An evening in the press seats also reminded me what an odd thing theatre is, one group of people performing expressly for another. Unlike sport, the audience is integral. Without it there is no play. Outside the professional arena, there is no audience for sport, save for the ubiquity of one man and his dog. This makes the dynamic between doers and watchers wholly different, more complicated and harder to trust, especially when interpreting the value of the message.

The recent revelation by Thomas Hitzlsperger has thrust the issue of homosexuality back into the football spotlight, a development jumped on by the theatre’s PR machine seeking a wider audience for its production of The Pass. Fair enough. It is important that young playwrights and their work are recognised, and the Royal Court is tireless in the promotion of avant-garde theatre.

So what did John Donnelly’s play reveal about the beautiful game and its taboos? Surprisingly little, I’m afraid. I was persuaded through the doors on the understanding that The Pass was an inquiry into the conventions and mores of a game immersed in machismo and historically hostile to the presence of gay participants.

But the action did not take us into the dressing room as such but the bedroom, albeit in a hotel setting.

Rooming as Under-17s on the eve of their first-team debuts, Ade and Jason are thrust into each other’s naked company. Ade is gay but undeclared, Jason is gay but in denial. And thus the plot propels us into the world of adolescent insecurity and masculine uncertainty.

The laddish inflections are all there and nicely observed, yet, though attached to a footballing theme, they revealed little about how homosexuality manifests itself in the game in a way that it does not outside it. There was no unique element exposing footballing attitudes and repression. What it revealed was a fault line in society. If there were tolerance of homosexuals in our lives, there would be no need for Hitzlsperger and others to come out, for they would not be imprisoned in the first place. It is not football that made Hitzlsperger’s life choices difficult to confront but the civilisation in which the game flourishes.
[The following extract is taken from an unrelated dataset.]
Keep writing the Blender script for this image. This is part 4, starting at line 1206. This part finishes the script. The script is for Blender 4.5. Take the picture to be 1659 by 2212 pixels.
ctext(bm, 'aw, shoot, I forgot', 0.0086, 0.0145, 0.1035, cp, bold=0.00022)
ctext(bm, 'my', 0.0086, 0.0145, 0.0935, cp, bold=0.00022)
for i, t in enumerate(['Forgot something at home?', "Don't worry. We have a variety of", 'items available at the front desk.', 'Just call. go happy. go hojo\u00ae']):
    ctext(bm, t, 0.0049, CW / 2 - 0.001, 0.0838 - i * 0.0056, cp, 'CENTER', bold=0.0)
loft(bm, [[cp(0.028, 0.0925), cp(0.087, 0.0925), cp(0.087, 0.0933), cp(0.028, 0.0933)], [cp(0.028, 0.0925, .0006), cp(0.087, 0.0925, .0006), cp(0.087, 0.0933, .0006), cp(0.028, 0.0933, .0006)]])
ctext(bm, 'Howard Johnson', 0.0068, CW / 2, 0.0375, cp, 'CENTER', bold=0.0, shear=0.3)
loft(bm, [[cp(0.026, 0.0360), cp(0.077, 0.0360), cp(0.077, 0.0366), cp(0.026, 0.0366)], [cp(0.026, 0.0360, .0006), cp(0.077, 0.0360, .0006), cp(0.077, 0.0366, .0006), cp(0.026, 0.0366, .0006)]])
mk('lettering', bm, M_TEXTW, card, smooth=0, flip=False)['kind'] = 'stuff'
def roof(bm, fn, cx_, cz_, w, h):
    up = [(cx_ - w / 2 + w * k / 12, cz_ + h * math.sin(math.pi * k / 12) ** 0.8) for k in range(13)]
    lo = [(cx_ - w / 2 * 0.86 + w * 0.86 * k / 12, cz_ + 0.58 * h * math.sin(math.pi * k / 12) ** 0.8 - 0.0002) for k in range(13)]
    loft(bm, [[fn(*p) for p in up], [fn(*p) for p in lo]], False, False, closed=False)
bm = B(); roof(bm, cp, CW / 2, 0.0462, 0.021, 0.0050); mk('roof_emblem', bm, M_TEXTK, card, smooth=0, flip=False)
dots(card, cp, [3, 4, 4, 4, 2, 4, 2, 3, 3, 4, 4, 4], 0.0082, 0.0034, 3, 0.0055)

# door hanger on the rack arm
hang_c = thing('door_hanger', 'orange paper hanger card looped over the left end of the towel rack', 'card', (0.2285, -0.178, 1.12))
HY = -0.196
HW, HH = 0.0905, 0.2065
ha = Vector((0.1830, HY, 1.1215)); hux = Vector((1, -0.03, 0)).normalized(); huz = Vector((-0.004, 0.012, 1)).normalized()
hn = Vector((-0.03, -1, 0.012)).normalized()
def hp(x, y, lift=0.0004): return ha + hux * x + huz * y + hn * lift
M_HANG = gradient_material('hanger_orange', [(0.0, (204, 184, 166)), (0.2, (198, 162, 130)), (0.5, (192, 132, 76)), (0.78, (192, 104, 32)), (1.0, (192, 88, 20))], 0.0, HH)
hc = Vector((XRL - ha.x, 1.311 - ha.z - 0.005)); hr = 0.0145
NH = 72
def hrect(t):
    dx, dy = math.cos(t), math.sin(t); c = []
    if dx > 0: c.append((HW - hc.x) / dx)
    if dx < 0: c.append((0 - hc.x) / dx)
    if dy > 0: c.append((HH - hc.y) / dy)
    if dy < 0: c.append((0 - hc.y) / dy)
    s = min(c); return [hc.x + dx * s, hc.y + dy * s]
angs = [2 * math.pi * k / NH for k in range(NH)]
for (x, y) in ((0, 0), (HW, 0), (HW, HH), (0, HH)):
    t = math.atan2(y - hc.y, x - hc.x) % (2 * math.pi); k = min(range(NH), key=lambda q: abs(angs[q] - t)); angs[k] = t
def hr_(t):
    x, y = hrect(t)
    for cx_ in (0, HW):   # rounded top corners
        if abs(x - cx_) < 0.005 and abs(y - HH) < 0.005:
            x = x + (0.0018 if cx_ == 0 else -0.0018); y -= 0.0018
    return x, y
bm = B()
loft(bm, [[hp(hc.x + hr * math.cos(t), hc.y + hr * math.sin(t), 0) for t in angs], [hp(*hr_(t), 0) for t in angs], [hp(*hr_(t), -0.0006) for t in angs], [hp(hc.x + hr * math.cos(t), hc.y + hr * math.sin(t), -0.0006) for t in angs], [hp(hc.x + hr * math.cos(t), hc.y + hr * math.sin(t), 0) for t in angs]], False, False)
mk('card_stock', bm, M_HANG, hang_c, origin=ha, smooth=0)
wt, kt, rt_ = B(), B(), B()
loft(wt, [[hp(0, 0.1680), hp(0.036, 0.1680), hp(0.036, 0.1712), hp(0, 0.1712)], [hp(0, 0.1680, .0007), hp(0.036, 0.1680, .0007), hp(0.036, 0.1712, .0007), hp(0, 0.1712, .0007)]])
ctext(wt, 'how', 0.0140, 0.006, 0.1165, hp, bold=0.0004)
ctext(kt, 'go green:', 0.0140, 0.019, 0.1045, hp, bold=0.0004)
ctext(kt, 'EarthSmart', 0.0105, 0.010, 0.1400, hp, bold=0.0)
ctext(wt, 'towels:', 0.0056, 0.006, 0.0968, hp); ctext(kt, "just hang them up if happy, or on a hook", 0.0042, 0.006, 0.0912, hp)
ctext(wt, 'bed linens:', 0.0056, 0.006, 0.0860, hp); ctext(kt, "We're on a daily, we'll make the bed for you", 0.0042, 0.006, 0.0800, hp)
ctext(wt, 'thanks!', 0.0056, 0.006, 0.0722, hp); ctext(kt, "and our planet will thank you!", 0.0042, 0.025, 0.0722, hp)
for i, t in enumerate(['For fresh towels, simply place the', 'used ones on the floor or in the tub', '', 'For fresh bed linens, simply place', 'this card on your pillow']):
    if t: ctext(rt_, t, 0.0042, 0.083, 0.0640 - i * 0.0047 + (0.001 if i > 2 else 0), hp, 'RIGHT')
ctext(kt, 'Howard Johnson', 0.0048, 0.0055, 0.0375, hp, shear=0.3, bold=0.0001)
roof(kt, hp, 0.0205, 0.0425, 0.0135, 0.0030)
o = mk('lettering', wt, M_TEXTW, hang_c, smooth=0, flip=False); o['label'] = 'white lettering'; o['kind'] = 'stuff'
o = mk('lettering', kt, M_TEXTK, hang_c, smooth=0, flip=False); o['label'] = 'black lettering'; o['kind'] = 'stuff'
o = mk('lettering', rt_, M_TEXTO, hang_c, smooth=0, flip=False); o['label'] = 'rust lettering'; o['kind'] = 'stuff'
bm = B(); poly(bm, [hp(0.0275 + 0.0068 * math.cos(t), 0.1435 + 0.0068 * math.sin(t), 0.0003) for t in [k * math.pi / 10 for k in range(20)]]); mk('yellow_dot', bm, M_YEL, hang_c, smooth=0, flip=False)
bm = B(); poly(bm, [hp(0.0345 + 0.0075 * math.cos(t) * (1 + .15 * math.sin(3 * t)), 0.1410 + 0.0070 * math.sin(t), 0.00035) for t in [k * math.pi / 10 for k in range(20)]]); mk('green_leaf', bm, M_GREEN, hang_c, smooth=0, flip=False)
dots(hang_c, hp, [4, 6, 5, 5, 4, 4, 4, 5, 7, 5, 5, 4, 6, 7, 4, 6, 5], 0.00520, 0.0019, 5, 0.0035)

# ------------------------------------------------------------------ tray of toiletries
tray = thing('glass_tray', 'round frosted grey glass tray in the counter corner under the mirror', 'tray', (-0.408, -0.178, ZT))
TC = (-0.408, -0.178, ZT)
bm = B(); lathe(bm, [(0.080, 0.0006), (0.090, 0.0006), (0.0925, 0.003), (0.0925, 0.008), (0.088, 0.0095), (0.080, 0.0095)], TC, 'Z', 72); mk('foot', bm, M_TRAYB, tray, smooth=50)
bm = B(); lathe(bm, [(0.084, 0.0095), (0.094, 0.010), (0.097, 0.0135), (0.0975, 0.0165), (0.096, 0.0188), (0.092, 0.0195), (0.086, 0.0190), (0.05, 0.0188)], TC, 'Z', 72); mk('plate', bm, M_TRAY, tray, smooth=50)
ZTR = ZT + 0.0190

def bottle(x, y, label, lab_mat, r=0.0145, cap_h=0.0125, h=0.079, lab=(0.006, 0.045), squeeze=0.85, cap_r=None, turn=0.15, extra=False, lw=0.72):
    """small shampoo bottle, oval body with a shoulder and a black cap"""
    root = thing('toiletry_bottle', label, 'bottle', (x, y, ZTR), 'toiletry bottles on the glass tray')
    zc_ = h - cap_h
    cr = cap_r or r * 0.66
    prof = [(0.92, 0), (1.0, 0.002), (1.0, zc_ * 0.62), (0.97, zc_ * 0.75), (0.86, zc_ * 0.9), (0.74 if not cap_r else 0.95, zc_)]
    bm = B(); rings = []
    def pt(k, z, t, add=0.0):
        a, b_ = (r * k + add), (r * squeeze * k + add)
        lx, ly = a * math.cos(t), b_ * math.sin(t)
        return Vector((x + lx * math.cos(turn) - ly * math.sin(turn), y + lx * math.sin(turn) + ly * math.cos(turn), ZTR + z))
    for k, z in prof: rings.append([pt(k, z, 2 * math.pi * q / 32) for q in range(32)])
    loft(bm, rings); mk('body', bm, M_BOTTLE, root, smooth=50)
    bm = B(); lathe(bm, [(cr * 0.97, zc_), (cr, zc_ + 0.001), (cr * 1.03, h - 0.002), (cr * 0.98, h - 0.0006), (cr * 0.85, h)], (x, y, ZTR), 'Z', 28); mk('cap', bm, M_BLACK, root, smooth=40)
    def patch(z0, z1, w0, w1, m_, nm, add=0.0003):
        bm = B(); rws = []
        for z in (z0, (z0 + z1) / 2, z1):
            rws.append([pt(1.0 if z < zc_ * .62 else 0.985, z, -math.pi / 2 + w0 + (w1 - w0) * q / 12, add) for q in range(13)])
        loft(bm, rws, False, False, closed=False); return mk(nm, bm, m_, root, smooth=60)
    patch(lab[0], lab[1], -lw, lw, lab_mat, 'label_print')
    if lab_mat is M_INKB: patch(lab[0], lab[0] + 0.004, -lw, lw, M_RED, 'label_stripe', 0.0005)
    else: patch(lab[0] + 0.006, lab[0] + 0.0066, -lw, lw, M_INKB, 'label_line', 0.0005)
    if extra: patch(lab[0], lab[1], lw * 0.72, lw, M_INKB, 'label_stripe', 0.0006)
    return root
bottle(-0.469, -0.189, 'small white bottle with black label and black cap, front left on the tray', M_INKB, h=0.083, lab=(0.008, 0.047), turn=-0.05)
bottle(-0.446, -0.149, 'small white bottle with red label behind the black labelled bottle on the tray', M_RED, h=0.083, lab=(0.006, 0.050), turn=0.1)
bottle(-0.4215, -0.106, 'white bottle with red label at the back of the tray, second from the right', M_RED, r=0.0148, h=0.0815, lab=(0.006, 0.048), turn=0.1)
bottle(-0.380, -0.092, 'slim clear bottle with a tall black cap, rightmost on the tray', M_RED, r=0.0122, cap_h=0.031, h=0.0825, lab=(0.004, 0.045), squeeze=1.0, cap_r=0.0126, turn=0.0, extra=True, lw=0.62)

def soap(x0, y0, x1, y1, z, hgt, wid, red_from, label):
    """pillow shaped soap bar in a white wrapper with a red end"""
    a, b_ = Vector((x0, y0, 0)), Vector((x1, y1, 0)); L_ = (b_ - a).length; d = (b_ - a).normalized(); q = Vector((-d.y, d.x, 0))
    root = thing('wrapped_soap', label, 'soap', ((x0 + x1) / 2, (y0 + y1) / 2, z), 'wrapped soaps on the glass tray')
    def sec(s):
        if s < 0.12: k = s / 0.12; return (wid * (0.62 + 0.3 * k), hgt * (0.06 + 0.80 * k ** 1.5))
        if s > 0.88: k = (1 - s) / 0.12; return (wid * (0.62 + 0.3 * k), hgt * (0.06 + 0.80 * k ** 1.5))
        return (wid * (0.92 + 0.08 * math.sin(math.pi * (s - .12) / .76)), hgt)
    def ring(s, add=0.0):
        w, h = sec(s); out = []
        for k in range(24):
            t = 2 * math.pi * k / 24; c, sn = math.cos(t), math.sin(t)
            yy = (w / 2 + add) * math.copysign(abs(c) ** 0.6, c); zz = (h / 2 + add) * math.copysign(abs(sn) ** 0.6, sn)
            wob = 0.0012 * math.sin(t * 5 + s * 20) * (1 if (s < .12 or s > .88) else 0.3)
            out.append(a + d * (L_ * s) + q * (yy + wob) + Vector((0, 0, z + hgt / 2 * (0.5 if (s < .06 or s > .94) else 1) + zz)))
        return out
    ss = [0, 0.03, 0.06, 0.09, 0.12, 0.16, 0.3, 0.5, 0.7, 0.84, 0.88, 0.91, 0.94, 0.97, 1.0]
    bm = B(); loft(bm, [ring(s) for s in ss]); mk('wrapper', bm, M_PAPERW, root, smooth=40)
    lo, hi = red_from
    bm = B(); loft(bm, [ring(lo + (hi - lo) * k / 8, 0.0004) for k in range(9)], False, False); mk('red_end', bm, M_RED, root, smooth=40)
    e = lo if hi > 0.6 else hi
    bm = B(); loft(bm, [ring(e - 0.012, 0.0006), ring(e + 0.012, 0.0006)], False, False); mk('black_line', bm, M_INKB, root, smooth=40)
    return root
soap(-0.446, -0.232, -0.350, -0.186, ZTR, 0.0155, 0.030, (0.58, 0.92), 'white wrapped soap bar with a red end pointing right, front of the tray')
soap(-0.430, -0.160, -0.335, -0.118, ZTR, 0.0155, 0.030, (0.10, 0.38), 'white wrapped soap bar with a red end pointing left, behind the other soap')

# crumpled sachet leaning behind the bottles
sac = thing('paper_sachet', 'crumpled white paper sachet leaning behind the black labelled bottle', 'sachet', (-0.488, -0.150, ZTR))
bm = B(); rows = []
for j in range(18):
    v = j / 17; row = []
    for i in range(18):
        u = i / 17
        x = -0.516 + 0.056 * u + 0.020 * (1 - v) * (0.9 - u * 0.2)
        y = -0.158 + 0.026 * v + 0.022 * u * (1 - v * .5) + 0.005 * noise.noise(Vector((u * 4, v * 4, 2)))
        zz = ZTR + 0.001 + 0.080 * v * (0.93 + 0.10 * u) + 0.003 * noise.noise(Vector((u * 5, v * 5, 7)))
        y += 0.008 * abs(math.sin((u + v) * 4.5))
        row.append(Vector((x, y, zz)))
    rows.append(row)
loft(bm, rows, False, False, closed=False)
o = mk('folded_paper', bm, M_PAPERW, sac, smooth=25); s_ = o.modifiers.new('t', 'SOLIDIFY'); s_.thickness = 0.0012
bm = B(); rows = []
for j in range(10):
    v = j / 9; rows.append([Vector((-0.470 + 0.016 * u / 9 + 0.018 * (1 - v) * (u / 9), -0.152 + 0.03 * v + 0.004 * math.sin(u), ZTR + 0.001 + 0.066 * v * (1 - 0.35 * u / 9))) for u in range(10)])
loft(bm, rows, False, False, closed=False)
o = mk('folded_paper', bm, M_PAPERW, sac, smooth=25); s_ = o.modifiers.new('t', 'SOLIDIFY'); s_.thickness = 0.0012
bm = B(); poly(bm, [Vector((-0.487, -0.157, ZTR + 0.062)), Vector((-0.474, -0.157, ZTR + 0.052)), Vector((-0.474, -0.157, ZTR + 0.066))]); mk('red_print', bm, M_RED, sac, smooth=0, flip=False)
Yes, we have made huge structural strides, with the advance of civil partnerships and gay marriage and the criminalising of behaviour that persecutes individuals because of their sexual orientation. In cosmopolitan centres and niche enclaves like London theatreland, acceptance is no longer an issue.

But for ordinary folk untouched by the phenomenon, homosexuality remains an abstract issue until it explodes painfully in their provincial faces. The difficulty and angst faced by so many young people too scared to confront the emerging reality of their same-sex impulses, even to tell their parents, remains a huge issue in UK households far removed from the capital’s enlightened precincts, so why should football be any different?

By setting the gay question in a football milieu, Donnelly identifies it as a problem for the game but not beyond. The assumption must be that, in light of the formal strides made in civil life, all is well in the world and football is dragging its antiquated, prejudiced feet. The truth is that professional sport as a whole, not just football, is conditioned by unreconstructed attitudes, as opposed to being their progenitor.

So, on a theoretical level, the play finds itself in a conceptual cul-de-sac, unable to deliver the insight it promises. But as a piece of entertainment it performs rather better. Russell Tovey is razor-sharp as the alienated high-achiever, whose personal life and sense of self unravels at an inverse rate to his soaring financial status. His refusal to acknowledge publicly his homosexuality, to protect his image and therefore his economic power, results in a broken existence devoid of happiness and meaning.

Ade (Gary Carr) is as happy as Larry; out, shacked up with his boyfriend and running his own plumbing business after being discarded by his club at the first hurdle.

The play brings the two together at the close in powerful, tragicomic scenes that counterpose the emptiness of the rich footballer living a lie with the wealth of the tradesman at peace with himself.

Special mention to Lisa McGrillis, neither male nor homosexual, but brilliantly authentic as Lyndsey, a Geordie tart adept at separating a cheating man from his money while simultaneously deepening her integrity.